Álvaro Darío Lara
Escritor y poeta
Nadie que se precie de tener un mínimo de humanidad y razón, shop puede sentirse satisfecho, feliz, por los jóvenes que mueren diariamente. No importa que estos sean los feroces victimarios, a quienes se les ha declarado la guerra abiertamente. No importa.
La verdad, la triste verdad, es que cada muerte de estos salvadoreños, así como cada muerte de las decenas y decenas de víctimas que constituyen la materia prima de noticiarios nacionales, no hacen más que enrostrarnos nuestro histórico fracaso social, desde que fundamos esta República, en el mar de las más intensas confrontaciones, injusticias y sanguinaria violencia.
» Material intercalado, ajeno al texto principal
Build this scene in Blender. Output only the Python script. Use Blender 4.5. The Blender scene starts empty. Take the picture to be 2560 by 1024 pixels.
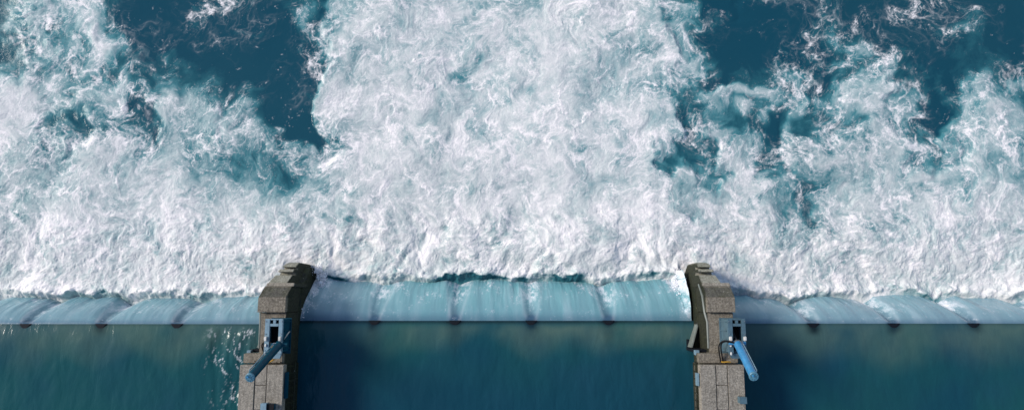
import bpy, bmesh, math, random
import numpy as np
from mathutils import Vector, Matrix
# ------------------------------------------------------------------ camera, sky, sun, exposure
SC = bpy.context.scene
COL = SC.collection
TH = math.radians(8.0); CT, ST = math.cos(TH), math.sin(TH)
FPX, CAMH = 1720.0, 43.0
CAMY = -CAMH*math.tan(TH)
cd = bpy.data.cameras.new("camera"); cam = bpy.data.objects.new("camera", cd); COL.objects.link(cam)
cam.location = (0, CAMY, CAMH); cam.rotation_euler = (TH, 0, 0)
cd.sensor_width = 36; cd.lens = 36*FPX/2560; cd.clip_end = 3000; cd.clip_start = .5
SC.camera = cam
SUN = Vector((-.80, .26, .60)).normalized()
el = math.asin(SUN.z); rot = math.atan2(SUN.x, SUN.y)
w = bpy.data.worlds.new("World"); SC.world = w; w.use_nodes = True
nt = w.node_tree; bg = nt.nodes['Background']
sky = nt.nodes.new('ShaderNodeTexSky'); sky.sky_type = 'NISHITA'; sky.sun_disc = False
sky.sun_elevation = el; sky.sun_rotation = rot; sky.altitude = 200; sky.air_density = 1.0; sky.dust_density = 1.0; sky.ozone_density = 1.0
nt.links.new(sky.outputs[0], bg.inputs[0]); bg.inputs[1].default_value = .10
sd = bpy.data.lights.new("sun", 'SUN'); so = bpy.data.objects.new("sun", sd); COL.objects.link(so)
sd.energy = 2.2; sd.angle = math.radians(16); sd.color = (1, .93, .855)
so.rotation_euler = SUN.to_track_quat('Z', 'Y').to_euler(); so.location = (-30, 20, 50)
SC.view_settings.view_transform = 'Standard'; SC.view_settings.look = 'None'
SC.view_settings.exposure = 0.63; SC.view_settings.gamma = 1

def W(px, py, z):
    """world point at height z seen at photo pixel (px, py)"""
    dx = (px-1280)/FPX; dy = -(py-512)/FPX
    k = (z-CAMH)/(dy*ST-CT)
    return dx*k, CAMY+(dy*CT+ST)*k
def PX(x, y, z):
    """photo pixel of a world point"""
    vy = y-CAMY; vz = z-CAMH
    u = vy*CT+vz*ST; d = vy*ST-vz*CT
    return 1280+FPX*x/d, 512-FPX*u/d
ZT = -3.6      # level of the tail water; the reservoir stands at z = 0

# ------------------------------------------------------------------ helpers
def tag(o, label=None, cat=None, group=None, kind=None):
    if label: o['label'] = label
    if cat: o['category'] = cat
    if group: o['group'] = group
    if kind: o['kind'] = kind
    return o
def empty(name, loc, label, cat, group=None):
    o = bpy.data.objects.new(name, None); COL.objects.link(o); o.location = loc; o.empty_display_size = .3
    return tag(o, label, cat, group)
def link(name, me, mat, parent=None):
    o = bpy.data.objects.new(name, me); COL.objects.link(o)
    if mat: me.materials.append(mat)
    if parent:
        o.parent = parent; o.location = -Vector(parent.location) if parent.parent is None else Vector((0, 0, 0))
    return o
class MB:
    """collects shapes in world coordinates and links them as ONE mesh"""
    def __init__(s): s.bm = bmesh.new()
    def add(s, verts, faces):
        vs = [s.bm.verts.new(v) for v in verts]
        for f in faces:
            try: s.bm.faces.new([vs[i] for i in f])
            except ValueError: pass
        return vs
    def box(s, x0, x1, y0, y1, z0, z1):
        return s.add([(x0,y0,z0),(x1,y0,z0),(x1,y1,z0),(x0,y1,z0),(x0,y0,z1),(x1,y0,z1),(x1,y1,z1),(x0,y1,z1)],
              [(3,2,1,0),(4,5,6,7),(0,1,5,4),(1,2,6,5),(2,3,7,6),(3,0,4,7)])
    def loft(s, secs):
        """secs: list of (y, xl, xr, zbot, ztopL, ztopR) running downstream"""
        v = []
        for (y, xl, xr, zb, zl, zr) in secs: v += [(xl,y,zb),(xr,y,zb),(xr,y,zr),(xl,y,zl)]
        f = [(3,2,1,0)]
        for i in range(len(secs)-1):
            a, b = 4*i, 4*i+4
            for k in range(4):
                k2 = (k+1) % 4
                f.append((a+k, a+k2, b+k2, b+k))
        n = 4*(len(secs)-1); f.append((n, n+1, n+2, n+3))
        return s.add(v, f)
    def tube(s, pts, r, n=10, cap=True):
        pts = [Vector(p) for p in pts]; rs = r if isinstance(r, (list, tuple)) else [r]*len(pts)
        rings = []; up = None
        for i, p in enumerate(pts):
            t = (pts[min(i+1, len(pts)-1)]-pts[max(i-1, 0)]).normalized()
            if up is None: up = t.orthogonal().normalized()
            up = (up-t*up.dot(t)).normalized(); sd = t.cross(up)
            rings.append([s.bm.verts.new(p+(up*math.cos(a)+sd*math.sin(a))*rs[i]) for a in [2*math.pi*k/n for k in range(n)]])
        for a, b in zip(rings[:-1], rings[1:]):
            for k in range(n): s.bm.faces.new((a[k], a[(k+1) % n], b[(k+1) % n], b[k]))
        if cap: s.bm.faces.new(rings[0][::-1]); s.bm.faces.new(rings[-1])
    def build(s, name, mat, parent=None, bevel=0, smooth=False):
        bmesh.ops.recalc_face_normals(s.bm, faces=s.bm.faces)
        if bevel: bmesh.ops.bevel(s.bm, geom=[e for e in s.bm.edges if e.calc_face_angle(0) > .5], offset=bevel, segments=2, affect='EDGES', clamp_overlap=True)
        me = bpy.data.meshes.new(name); s.bm.to_mesh(me); s.bm.free()
        if smooth:
            for p in me.polygons: p.use_smooth = True
            me.set_sharp_from_angle(angle=math.radians(35))
        return link(name, me, mat, parent)
def wcyl(p0, p1, r, n=20):
    m = MB(); m.tube([p0, p1], r, n); return m

# ------------------------------------------------------------------ materials
class NT:
    def __init__(s, name):
        s.m = bpy.data.materials.new(name); s.m.use_nodes = True; s.t = s.m.node_tree; s.b = s.t.nodes['Principled BSDF']
    def n(s, typ, **kw):
        o = s.t.nodes.new(typ)
        for k, v in kw.items(): setattr(o, k, v)
        return o
    def l(s, a, b): s.t.links.new(a, b)
    def attr(s, name): o = s.n('ShaderNodeAttribute'); o.attribute_name = name; return o.outputs['Fac']
    def obj(s, scale=(1,1,1)):
        c = s.n('ShaderNodeTexCoord'); m = s.n('ShaderNodeMapping'); m.inputs['Scale'].default_value = scale; s.l(c.outputs['Object'], m.inputs[0]); return m.outputs[0]
    def noise(s, vec, scale, detail=4, rough=.55, dist=0):
        o = s.n('ShaderNodeTexNoise'); o.inputs['Scale'].default_value = scale; o.inputs['Detail'].default_value = detail; o.inputs['Roughness'].default_value = rough; o.inputs['Distortion'].default_value = dist
        if vec: s.l(vec, o.inputs['Vector'])
        return o.outputs['Fac']
    def ramp(s, fac, stops):
        o = s.n('ShaderNodeValToRGB'); r = o.color_ramp
        while len(r.elements) < len(stops): r.elements.new(.5)
        for e, (p, c) in zip(r.elements, stops):
            e.position = p; e.color = (*c, 1) if len(c) == 3 else c
        s.l(fac, o.inputs[0]); return o.outputs[0]
    def mix(s, f, a, b, mode='MIX'):
        o = s.n('ShaderNodeMix', data_type='RGBA', blend_type=mode)
        for sock, v in ((o.inputs[0], f), (o.inputs[6], a), (o.inputs[7], b)):
            if isinstance(v, (int, float)): sock.default_value = v
            elif isinstance(v, tuple): sock.default_value = (*v, 1)
            else: s.l(v, sock)
        return o.outputs[2]
    def math(s, op, a, b=0.0, clamp=False):
        o = s.n('ShaderNodeMath', operation=op, use_clamp=clamp)
        for sock, v in ((o.inputs[0], a), (o.inputs[1], b)):
            if isinstance(v, (int, float)): sock.default_value = v
            else: s.l(v, sock)
        return o.outputs[0]
    def bump(s, h, strength, dist, prev=None):
        o = s.n('ShaderNodeBump'); o.inputs['Strength'].default_value = strength; o.inputs['Distance'].default_value = dist; s.l(h, o.inputs['Height'])
        if prev: s.l(prev, o.inputs['Normal'])
        return o.outputs[0]
    def set(s, **kw):
        for k, v in kw.items():
            i = s.b.inputs[k.replace('_', ' ')]
            if isinstance(v, (int, float)): i.default_value = v
            elif isinstance(v, tuple): i.default_value = (*v, 1)
            else: s.l(v, i)
        return s
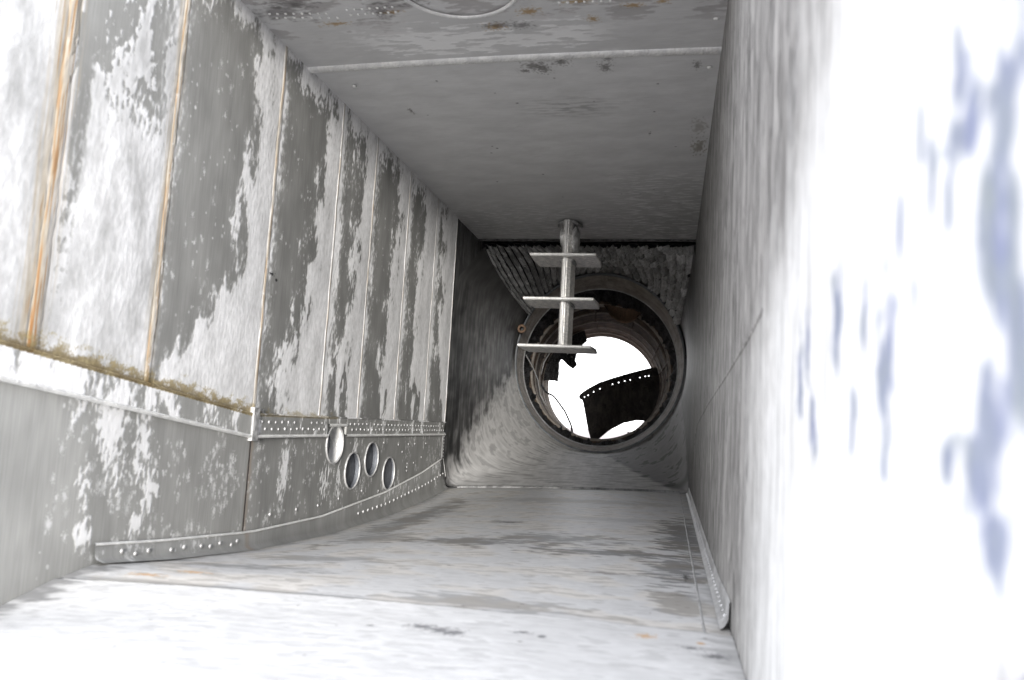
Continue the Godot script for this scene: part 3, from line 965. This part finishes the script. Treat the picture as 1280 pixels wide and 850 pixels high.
func build_ceiling() -> void:
	var c := thing("ceiling", "grey painted duct ceiling plates joined by a pale raised seam", "ceiling", Vector3(-0.5, YC, -2.0))
	var plate := func(z0: float, z1: float, y: float) -> SurfaceTool:
		var st := begin()
		grid(st, 12, 16, func(u: float, v: float):
			var z := lerpf(z0, z1, v)
			var x := lerpf(XR + 0.003, XL - 0.003, u)
			var p := Vector3(x, y + 0.004 * sin(u * PI) * sin(v * PI), z)
			return [p, uv_ceiling(p)])
		return done(st, true)
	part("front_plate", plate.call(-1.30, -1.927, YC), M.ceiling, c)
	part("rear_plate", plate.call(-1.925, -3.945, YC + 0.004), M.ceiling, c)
	var bk := begin(); box(bk, Vector3(XL - 0.006, YC + 0.012, -3.945), Vector3(XR + 0.006, YC + 0.02, -1.30)); part("plate_backing", done(bk), M.hull, c)
	var st := begin()
	var path := []
	for j in 25:
		var u := j / 24.0
		path.append(Vector3(lerpf(XL, XR, u), YC - 0.001, -1.935 + 0.012 * sin(u * PI)))
	bead(st, path, Vector3(0, -1, 0), 0.034, 0.007, 0, func(p: Vector3): return Vector2(p.x, p.z))
	part("seam_strip", done(st), M.bright, c)
	# folded rear edge
	st = begin()
	box(st, Vector3(XL, YC - 0.006, -3.957), Vector3(XR, YC + 0.030, -3.942))
	part("rear_edge", done(st), M.sooty, c)
	# access cap, of which the rear rim shows
	st = begin()
	grid(st, 64, 6, func(u: float, v: float):
		var t: float = u * TAU
		var a: float = v * PI
		var rr := 0.150 + 0.006 * cos(a)
		return [Vector3(-0.515 + cos(t) * rr, YC - 0.004 * sin(a), -1.555 + sin(t) * rr), Vector2(u, v)])
	var cap := part("access_cap_rim", done(st), M.bright, c)
	st = begin()
	for row in [[-1.02, -0.86, -1.655, -1.672, 8], [-1.03, -0.88, -1.635, -1.65, 8], [-0.82, -0.70, -1.663, -1.663, 7], [-0.82, -0.70, -1.640, -1.640, 7], [-0.29, -0.17, -1.668, -1.675, 7], [-0.29, -0.20, -1.645, -1.65, 5]]:
		for k in row[4]:
			var u: float = k / float(row[4] - 1)
			rivet(st, Vector3(lerpf(row[0], row[1], u), YC + 0.001, lerpf(row[2], row[3], u)), Vector3(0, -1, 0), 0.0042)
	for q in [[0.078, -1.78], [0.075, -2.03], [-0.98, -2.05]]:
		rivet(st, Vector3(q[0], YC + 0.001, q[1]), Vector3(0, -1, 0), 0.008)
	part("rivets", done(st), M.bright, c).set_meta("kind", "stuff")

func floor_y(x: float, z: float) -> float:
	var k := clampf((XR - x) / (XR - XL), 0, 1)
	return floor_edge(z) * pow(k, 2.2)

func build_floor() -> void:
	var f := thing("floor", "pale scuffed metal duct floor with grey smears and lapped plates", "floor", Vector3(-0.5, 0, -2.2))
	var sheet := func(za: Callable, zb: Callable, lift: float, nv: int) -> SurfaceTool:
		var st := begin()
		grid(st, 16, nv, func(u: float, v: float):
			var x := lerpf(XL + 0.001, XR - 0.001, u)
			var z := lerpf(za.call(u), zb.call(u), v)
			var p := Vector3(x, floor_y(x, z) + lift, z)
			return [p, uv_floor(p)])
		# thickness at the rear edge
		smooth = 1
		grid(st, 16, 1, func(u: float, v: float):
			var x := lerpf(XL + 0.001, XR - 0.001, u)
			var z: float = zb.call(u)
			var p := Vector3(x, floor_y(x, z) + lift - v * 0.008, z)
			return [p, uv_floor(p)], 17 * (nv + 1))
		smooth = 0
		return done(st, true)
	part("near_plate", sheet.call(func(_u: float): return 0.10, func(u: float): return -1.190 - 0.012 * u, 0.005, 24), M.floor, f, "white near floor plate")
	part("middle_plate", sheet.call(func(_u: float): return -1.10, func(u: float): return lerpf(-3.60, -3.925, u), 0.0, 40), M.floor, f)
	var sub := begin(); box(sub, Vector3(XL - 0.006, -0.104, -3.6), Vector3(XR + 0.006, -0.095, 0.10)); part("under_plate", done(sub), M.hull, f)
	# raised rib at the lap in front and at the throat behind
	var st := begin()
	var path := []
	for j in 25:
		var u := j / 24.0
		var x := lerpf(XL + 0.02, XR - 0.02, u)
		var z := -1.192 - 0.012 * u
		path.append(Vector3(x, floor_y(x, z) + 0.004, z))
	bead(st, path, Vector3(0, 1, 0), 0.006, 0.0025, 0, uv_floor)
	part("lap_rib", done(st), M.bare, f)
	st = begin(); path = []
	for j in 25:
		var u := j / 24.0
		var x := lerpf(XL + 0.06, XR - 0.004, u)
		var z := lerpf(-3.60, -3.925, u)
		path.append(Vector3(x, floor_y(x, z) + 0.002, z))
	bead(st, path, Vector3(0, 1, 0), 0.035, 0.010, 0, uv_floor)
	part("lap_rib", done(st), M.fillet, f)
	# thin joint line near the right wall
	st = begin(); path = []
	for j in 13:
		path.append(Vector3(0.060 - 0.004 * j / 12.0, 0.0005, lerpf(-1.22, -3.88, j / 12.0)))
	bead(st, path, Vector3(0, 1, 0), 0.0045, 0.002, 0, uv_floor)
	part("joint_bead", done(st), M.bare, f)

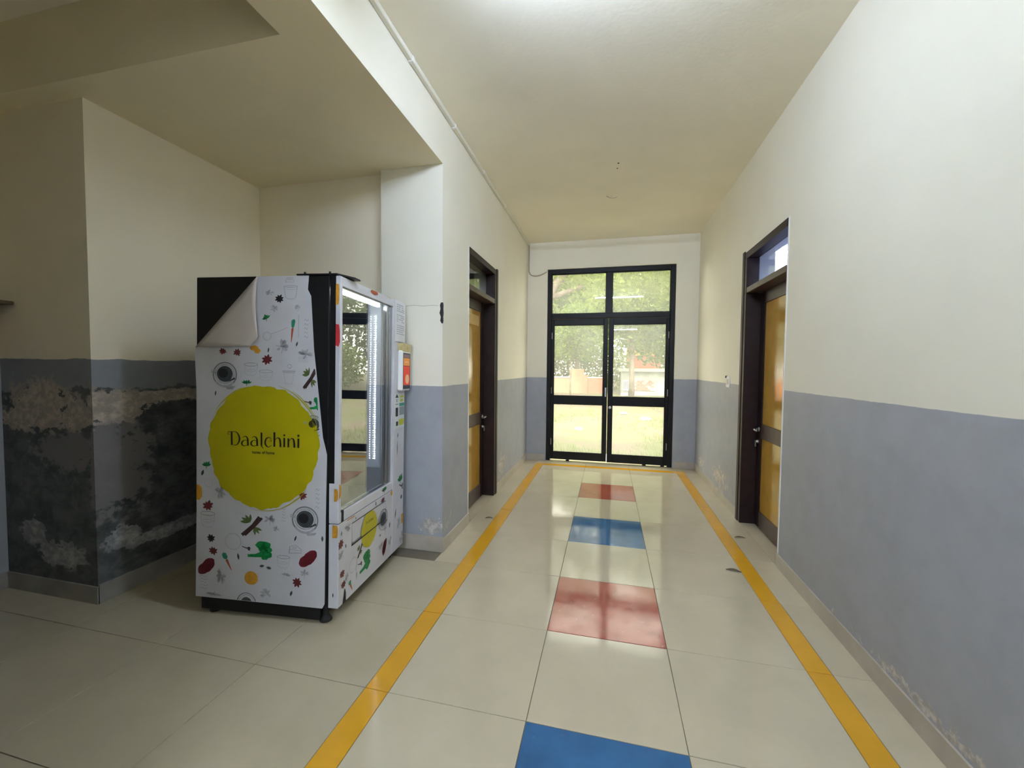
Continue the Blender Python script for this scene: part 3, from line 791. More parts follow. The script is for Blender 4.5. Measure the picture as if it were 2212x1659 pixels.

Pareciera que cargáramos con un antiguo y extraño dios que no satisface nunca su sed de sangre.
Como en la vieja historia de terror, nosotros creamos al monstruo. Cada palmo de su cuerpo y de su alma lo cincelamos lenta, pero apasionadamente, con la injusticia, la pobreza, la indiferencia y el abandono.
¿Qué madre buena, puede ser esta Patria que expulsa a sus propios hijos porque la vida en sus entrañas se torna imposible?
Ahora que el monstruo ha crecido y se ha desbordado, alimentado por el crimen organizado y por la corrupción que todo lo invade, entonces, se le señala como la causa de todos los males, y no hay más remedio que acabar con él ¿Pero, no son en el fondo, las legiones pandilleriles, únicamente la punta del iceberg del poderoso mal que se oculta bajo las aguas?
¡Qué nos quede claro! ¡Asesinándolos, nos asesinamos! Porque ¿qué futuro le espera a un pueblo que volvió criminales a sus jóvenes, como antes los volvió soldados de uno u otro signo en la cruenta guerra civil?
¿Cuál es el destino de estos hijos del fanatismo, convertidos en lobos rabiosos por unas letras y números que dividen territorios y vidas? Nada, solo la muerte de muy diversas procedencias.
En este repugnante teatro de la carnicería, ¿qué es de los martirizados?, ¿qué de los padres, madres e hijos sobrevivientes? La hora es crítica y demanda mucha inteligencia y reflexión de parte de las autoridades y de la ciudadanía, para que mecanismos como la investigación, la protección de las víctimas, la prevención, el imperio de la legítima justicia, prevalezca sobre las voces que aseguran –como en la pasada conflagración, y en la época de los militares- que todo se resuelve desatando los ríos interminables de sangre.
Por supuesto, que el sadismo de los grupos delincuenciales espanta, indigna y enciende –en algunos- el afán de venganza. Todos tenemos por desgracia, en nuestro haber, por experiencia propia o por ajena, casos espeluznantes que nos llenan de dolor, furia e impotencia.
Sin embargo, no podemos renunciar a la cordura. Una acción urgente es frenar el tráfico de armas, combatiendo las complejas redes, que proveen de estos insumos bélicos a los grupos criminales.
Esta prueba nacional, tendrá que pasar, como todo. Mientras tanto, cada uno debe contribuir a que la rosa de la serenidad, la esperanza y la paz, se imponga sobre el odio, la irracionalidad y la barbarie colectiva.